[START OF RECORD SET]

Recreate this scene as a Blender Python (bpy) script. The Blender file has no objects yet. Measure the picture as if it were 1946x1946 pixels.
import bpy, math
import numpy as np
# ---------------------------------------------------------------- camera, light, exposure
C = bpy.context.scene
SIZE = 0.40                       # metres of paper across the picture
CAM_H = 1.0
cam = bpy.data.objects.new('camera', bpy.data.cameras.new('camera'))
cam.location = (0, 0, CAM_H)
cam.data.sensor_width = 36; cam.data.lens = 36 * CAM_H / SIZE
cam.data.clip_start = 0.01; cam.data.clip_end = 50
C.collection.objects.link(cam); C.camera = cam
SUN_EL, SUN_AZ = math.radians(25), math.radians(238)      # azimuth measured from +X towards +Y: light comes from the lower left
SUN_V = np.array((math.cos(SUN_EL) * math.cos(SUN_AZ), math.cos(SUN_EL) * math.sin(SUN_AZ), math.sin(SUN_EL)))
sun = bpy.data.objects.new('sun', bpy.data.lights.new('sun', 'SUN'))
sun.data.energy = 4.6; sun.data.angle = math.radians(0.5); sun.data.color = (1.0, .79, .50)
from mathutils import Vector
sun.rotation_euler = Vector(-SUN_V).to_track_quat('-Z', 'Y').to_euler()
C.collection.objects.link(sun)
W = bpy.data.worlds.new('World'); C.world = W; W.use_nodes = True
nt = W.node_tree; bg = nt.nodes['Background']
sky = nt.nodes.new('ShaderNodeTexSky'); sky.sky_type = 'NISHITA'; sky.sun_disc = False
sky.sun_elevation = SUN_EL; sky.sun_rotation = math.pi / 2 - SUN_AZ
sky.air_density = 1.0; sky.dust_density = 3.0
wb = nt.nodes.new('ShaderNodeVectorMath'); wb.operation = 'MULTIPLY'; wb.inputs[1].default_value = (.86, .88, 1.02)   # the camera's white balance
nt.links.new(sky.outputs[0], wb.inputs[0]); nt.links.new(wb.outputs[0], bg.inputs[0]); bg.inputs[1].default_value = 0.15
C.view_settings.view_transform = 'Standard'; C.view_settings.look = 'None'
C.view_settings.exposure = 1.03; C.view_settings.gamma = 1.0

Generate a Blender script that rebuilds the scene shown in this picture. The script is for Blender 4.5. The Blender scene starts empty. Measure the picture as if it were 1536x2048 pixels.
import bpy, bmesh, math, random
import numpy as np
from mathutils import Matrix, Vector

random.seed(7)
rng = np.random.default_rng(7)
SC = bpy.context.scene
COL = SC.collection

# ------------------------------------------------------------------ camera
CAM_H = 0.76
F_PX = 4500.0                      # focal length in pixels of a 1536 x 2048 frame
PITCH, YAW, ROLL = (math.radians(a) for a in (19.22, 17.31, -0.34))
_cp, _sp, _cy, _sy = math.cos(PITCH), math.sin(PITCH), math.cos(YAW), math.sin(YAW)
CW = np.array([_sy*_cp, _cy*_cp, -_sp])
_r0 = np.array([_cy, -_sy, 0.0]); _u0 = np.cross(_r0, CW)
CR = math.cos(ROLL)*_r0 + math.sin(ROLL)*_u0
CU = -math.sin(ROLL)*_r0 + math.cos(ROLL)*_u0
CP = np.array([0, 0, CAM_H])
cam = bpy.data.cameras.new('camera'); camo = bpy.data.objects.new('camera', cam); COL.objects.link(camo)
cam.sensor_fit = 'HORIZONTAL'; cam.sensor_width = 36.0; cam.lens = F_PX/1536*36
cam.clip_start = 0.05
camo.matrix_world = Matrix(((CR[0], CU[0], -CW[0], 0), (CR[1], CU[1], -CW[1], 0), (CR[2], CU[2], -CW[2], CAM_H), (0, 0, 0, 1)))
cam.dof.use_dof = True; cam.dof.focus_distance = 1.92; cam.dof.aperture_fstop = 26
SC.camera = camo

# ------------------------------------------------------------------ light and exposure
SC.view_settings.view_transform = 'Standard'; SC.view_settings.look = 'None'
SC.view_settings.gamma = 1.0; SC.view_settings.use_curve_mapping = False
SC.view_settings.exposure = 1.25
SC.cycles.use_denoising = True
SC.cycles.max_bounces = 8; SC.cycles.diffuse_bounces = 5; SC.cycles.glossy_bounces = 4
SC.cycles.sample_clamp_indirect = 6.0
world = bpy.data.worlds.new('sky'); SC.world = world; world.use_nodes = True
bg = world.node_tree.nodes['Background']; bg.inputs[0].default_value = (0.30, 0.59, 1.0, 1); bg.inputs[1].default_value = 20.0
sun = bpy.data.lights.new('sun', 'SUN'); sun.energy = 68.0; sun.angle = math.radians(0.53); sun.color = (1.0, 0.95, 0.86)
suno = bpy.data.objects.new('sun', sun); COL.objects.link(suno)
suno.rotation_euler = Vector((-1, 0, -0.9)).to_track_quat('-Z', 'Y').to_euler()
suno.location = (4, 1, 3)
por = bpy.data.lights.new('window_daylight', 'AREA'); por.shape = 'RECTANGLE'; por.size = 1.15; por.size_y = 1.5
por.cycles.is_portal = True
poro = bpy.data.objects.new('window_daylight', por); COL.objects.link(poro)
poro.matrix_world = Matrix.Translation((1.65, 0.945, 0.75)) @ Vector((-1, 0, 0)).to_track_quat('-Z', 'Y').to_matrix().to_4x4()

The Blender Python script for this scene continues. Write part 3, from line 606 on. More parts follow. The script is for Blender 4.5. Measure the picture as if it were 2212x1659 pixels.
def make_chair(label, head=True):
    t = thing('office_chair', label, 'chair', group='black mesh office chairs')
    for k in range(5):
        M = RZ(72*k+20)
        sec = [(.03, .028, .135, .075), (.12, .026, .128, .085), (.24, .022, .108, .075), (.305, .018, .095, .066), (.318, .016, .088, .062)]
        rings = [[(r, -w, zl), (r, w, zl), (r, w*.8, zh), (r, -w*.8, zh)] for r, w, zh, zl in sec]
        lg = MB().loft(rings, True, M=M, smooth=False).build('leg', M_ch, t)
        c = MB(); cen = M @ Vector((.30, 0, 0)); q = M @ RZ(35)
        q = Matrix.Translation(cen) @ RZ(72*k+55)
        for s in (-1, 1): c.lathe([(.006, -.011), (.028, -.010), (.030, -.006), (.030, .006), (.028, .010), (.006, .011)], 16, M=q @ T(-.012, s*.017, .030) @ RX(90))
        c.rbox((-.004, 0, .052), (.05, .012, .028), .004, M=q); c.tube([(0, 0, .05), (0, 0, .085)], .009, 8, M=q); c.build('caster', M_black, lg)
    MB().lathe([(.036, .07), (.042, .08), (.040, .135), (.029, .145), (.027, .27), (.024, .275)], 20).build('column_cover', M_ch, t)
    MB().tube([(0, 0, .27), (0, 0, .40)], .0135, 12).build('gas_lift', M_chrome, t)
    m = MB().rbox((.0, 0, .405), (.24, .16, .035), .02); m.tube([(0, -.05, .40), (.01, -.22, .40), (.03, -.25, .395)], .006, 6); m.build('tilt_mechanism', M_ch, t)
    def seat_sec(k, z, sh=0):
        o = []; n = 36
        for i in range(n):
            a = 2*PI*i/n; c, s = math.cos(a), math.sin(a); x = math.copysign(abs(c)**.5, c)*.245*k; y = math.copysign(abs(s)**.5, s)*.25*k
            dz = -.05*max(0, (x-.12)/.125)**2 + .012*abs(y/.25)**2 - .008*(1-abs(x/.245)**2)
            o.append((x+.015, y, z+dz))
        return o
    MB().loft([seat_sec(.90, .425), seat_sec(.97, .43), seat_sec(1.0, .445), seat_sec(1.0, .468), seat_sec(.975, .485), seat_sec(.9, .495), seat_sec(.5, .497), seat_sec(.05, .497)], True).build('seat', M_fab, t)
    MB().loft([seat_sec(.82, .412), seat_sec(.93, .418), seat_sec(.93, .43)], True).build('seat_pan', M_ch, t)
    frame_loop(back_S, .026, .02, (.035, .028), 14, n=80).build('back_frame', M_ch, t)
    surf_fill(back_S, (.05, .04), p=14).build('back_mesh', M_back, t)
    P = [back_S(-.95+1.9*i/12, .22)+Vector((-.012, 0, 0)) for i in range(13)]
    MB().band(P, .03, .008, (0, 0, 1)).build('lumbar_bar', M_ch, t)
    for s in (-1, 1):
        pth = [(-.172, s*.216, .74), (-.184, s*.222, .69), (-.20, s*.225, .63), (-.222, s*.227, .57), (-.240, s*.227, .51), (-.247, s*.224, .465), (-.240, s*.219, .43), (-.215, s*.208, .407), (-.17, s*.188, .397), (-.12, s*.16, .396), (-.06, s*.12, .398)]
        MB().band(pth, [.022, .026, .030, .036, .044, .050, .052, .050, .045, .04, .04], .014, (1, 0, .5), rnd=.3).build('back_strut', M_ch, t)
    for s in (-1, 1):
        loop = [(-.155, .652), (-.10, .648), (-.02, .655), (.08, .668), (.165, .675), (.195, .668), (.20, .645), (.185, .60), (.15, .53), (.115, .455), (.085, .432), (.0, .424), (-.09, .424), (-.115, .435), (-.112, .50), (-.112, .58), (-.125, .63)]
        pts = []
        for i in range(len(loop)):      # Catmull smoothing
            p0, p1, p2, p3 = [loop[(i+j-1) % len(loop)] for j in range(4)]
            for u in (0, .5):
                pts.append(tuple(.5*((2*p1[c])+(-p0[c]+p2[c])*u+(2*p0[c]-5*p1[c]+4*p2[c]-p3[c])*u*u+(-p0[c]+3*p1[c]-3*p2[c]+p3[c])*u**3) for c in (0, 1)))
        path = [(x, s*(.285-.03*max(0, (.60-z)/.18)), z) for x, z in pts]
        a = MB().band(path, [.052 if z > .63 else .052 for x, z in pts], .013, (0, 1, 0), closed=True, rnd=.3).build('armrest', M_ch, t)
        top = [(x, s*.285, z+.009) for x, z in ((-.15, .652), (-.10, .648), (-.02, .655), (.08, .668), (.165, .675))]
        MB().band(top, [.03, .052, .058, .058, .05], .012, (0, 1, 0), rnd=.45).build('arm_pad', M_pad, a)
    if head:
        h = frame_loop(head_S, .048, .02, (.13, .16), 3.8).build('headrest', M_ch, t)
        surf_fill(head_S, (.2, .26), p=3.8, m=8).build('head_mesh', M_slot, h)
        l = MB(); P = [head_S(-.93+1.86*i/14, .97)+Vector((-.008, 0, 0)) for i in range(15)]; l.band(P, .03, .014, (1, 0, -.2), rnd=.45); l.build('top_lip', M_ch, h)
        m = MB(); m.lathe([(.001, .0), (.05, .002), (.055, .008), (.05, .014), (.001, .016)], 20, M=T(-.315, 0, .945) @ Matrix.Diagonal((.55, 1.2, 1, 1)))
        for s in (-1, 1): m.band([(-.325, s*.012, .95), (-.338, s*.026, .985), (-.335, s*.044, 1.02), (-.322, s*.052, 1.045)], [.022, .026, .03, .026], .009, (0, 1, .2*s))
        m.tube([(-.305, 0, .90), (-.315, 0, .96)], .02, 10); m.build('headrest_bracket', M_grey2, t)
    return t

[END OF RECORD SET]

SHORT PROBLEM:
Return the entries above unchanged, starting at the first line and stopping after the line with "C.view_settings.exposure = 1.03;".

WRITTEN REPLY:
Recreate this scene as a Blender Python (bpy) script. The Blender file has no objects yet. Measure the picture as if it were 1946x1946 pixels.
import bpy, math
import numpy as np
# ---------------------------------------------------------------- camera, light, exposure
C = bpy.context.scene
SIZE = 0.40                       # metres of paper across the picture
CAM_H = 1.0
cam = bpy.data.objects.new('camera', bpy.data.cameras.new('camera'))
cam.location = (0, 0, CAM_H)
cam.data.sensor_width = 36; cam.data.lens = 36 * CAM_H / SIZE
cam.data.clip_start = 0.01; cam.data.clip_end = 50
C.collection.objects.link(cam); C.camera = cam
SUN_EL, SUN_AZ = math.radians(25), math.radians(238)      # azimuth measured from +X towards +Y: light comes from the lower left
SUN_V = np.array((math.cos(SUN_EL) * math.cos(SUN_AZ), math.cos(SUN_EL) * math.sin(SUN_AZ), math.sin(SUN_EL)))
sun = bpy.data.objects.new('sun', bpy.data.lights.new('sun', 'SUN'))
sun.data.energy = 4.6; sun.data.angle = math.radians(0.5); sun.data.color = (1.0, .79, .50)
from mathutils import Vector
sun.rotation_euler = Vector(-SUN_V).to_track_quat('-Z', 'Y').to_euler()
C.collection.objects.link(sun)
W = bpy.data.worlds.new('World'); C.world = W; W.use_nodes = True
nt = W.node_tree; bg = nt.nodes['Background']
sky = nt.nodes.new('ShaderNodeTexSky'); sky.sky_type = 'NISHITA'; sky.sun_disc = False
sky.sun_elevation = SUN_EL; sky.sun_rotation = math.pi / 2 - SUN_AZ
sky.air_density = 1.0; sky.dust_density = 3.0
wb = nt.nodes.new('ShaderNodeVectorMath'); wb.operation = 'MULTIPLY'; wb.inputs[1].default_value = (.86, .88, 1.02)   # the camera's white balance
nt.links.new(sky.outputs[0], wb.inputs[0]); nt.links.new(wb.outputs[0], bg.inputs[0]); bg.inputs[1].default_value = 0.15
C.view_settings.view_transform = 'Standard'; C.view_settings.look = 'None'
C.view_settings.exposure = 1.03; C.view_settings.gamma = 1.0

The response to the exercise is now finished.